Mainframes are still around because the engineering is better.
There's no secret about how to do this. It wouldn't even add much cost to servers to do it right. Here's what's needed.
Once you have all that fault isolation, you know which component broke. This produces ongoing pressure for better components. It empowers customers to be effective hardasses about components breaking. With proper fault isolation and logging, you know what broke, you know when it broke, you know if others like it broke, and you probably know why it broke. So you know exactly which vendor needs the clue stick applied. There's none of this "reinstall the operating system and maybe it will go away" crap.
I love this "single point of failure" argument. It's a fallacy. The only single point of failure with a single mainframe is the building it physically sits in. A single mainframe is internally redundant in every possible respect you can think of (and several you didn't think of). It is that cluster you talk about fondly, except there's no (error-prone) self-assembly and no particular management burden required. It. Just. Works.

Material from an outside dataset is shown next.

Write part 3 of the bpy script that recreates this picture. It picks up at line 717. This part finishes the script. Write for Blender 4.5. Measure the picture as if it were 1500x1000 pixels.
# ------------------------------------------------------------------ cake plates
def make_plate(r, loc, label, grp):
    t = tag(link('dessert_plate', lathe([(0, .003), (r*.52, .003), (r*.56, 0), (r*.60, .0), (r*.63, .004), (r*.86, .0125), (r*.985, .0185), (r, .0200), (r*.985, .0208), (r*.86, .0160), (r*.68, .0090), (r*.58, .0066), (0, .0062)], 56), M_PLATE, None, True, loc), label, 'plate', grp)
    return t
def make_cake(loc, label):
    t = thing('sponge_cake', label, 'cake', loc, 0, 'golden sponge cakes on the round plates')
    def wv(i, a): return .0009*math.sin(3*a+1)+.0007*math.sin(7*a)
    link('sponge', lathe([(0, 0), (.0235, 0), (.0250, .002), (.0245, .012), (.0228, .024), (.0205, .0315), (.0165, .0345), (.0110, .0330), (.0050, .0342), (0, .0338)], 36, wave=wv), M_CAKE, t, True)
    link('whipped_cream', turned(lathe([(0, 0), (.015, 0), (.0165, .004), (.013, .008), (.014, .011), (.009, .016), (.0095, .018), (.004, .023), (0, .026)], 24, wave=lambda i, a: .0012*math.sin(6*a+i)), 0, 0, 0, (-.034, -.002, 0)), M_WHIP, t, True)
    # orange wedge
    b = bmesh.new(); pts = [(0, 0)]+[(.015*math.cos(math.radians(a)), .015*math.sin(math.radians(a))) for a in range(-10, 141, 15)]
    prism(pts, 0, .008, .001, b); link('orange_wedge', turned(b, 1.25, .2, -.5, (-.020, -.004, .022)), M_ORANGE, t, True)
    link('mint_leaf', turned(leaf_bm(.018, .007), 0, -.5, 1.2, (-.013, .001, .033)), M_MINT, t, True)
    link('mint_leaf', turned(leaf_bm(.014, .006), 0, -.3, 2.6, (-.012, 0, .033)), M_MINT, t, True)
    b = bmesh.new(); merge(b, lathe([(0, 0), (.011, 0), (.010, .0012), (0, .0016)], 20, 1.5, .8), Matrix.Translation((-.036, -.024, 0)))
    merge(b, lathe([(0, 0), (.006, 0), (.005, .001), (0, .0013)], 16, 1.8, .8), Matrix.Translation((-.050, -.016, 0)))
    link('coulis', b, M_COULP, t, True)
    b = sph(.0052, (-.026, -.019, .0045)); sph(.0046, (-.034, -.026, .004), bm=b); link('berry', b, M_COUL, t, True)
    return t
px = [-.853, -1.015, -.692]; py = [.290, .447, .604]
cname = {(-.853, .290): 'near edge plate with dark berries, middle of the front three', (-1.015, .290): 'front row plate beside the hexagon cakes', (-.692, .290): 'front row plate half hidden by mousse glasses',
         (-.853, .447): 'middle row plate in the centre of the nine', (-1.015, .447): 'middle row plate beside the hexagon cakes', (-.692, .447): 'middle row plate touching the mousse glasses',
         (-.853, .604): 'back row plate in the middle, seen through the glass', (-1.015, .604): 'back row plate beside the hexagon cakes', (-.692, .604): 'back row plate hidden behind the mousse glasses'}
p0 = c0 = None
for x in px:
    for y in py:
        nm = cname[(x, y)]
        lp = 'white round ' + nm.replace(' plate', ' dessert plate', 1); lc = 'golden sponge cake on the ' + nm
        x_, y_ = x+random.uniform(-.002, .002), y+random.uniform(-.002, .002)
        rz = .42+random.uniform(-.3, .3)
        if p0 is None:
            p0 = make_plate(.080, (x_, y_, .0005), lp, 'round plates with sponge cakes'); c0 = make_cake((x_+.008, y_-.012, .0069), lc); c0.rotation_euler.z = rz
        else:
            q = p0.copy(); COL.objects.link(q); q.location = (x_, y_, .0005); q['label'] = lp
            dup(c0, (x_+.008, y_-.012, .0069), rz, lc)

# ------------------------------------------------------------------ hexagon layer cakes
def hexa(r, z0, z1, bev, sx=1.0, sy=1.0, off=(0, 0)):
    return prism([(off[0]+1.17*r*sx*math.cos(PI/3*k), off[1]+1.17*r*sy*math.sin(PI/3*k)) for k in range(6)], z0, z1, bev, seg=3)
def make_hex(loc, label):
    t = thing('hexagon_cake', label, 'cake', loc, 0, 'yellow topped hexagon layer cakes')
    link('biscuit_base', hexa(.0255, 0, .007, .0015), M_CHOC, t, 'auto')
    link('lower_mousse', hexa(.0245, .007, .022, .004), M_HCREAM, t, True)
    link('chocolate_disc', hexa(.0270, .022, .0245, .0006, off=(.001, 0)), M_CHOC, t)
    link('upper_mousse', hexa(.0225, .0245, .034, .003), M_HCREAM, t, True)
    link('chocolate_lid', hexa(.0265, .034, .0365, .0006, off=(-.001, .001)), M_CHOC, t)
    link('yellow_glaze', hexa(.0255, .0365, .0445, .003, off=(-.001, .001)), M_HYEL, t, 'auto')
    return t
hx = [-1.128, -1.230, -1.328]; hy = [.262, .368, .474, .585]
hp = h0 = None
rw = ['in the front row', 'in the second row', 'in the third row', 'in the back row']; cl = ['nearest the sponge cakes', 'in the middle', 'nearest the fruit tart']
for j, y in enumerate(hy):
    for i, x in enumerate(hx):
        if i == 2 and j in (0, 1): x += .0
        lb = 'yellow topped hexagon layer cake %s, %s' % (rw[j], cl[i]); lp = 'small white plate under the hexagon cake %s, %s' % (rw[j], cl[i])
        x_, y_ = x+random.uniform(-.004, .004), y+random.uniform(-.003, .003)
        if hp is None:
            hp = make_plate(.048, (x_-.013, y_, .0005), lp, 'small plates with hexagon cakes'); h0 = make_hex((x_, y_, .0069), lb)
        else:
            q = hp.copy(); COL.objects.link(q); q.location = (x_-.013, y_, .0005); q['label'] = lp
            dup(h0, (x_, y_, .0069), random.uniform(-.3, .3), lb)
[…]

But if you're concerned about a building failure -- fire, flood, whatever -- you can buy a second machine. IBM will sell that second machine to you at a lower price. You can put the second machine in a second building, you can run fiber (preferably with two separate physical paths) between the two machines, keep them many tens of kilometers apart, and run them as a single, seamless cluster (called a Geographically Dispersed Parallel Sysplex). And, as a programmer, you have absolutely zero coding responsibility to make that all work. If anything bad happens all your transactions instantly flip over to the other site, in-flight, real-time. And you don't lose a single byte or a single customer, and you can prove you didn't. You can also service any element of that cluster -- any element, from software to hardware to network to whatever -- without any interruption in business service. Yes, you can upgrade your database engine version while everybody's credit cards keep working. Neat party trick, that, but it's business-as-usual for mainframes.
Scalable? Each machine contains up to 64 main processors (and a minimum of two spares!) running at 4.4 GHz with more cache (and more cache levels, including copious shared cache) than anything else. (Even the clock speed argument is gone. It's a faster clock speed than X86.) Plus scores of secondary processors -- the main processors only do real work, not encryption or I/O. They don't even handle clustering -- there are dedicated processors for that. You can stuff 1.5 TB of RAM in each frame. And you can have a single cluster -- which behaves like a single logical machine from a programmer's point of view -- containing up to 32 of these machines. That's a single "machine" with 2048 main processors and hundreds (thousands?) of assist processors. Beyond that you can still do everything an Intel cluster can, like conventional load-balancing (e.g. HTTP spraying) across multiple 2048-CPU clusters. But no one has yet invented a core banking system, for example, that exceeds even a couple of these 64-way machines for a large Chinese bank, to give you some perspective.
No, this stuff is in a different league. Please read up on it sometime before dismissing it offhand. I don't dismiss the value of X86 blades for certain applications, but this mainframe stuff is very different and has important roles. Telecom switching, maybe maybe not. Telecom billing, you bet.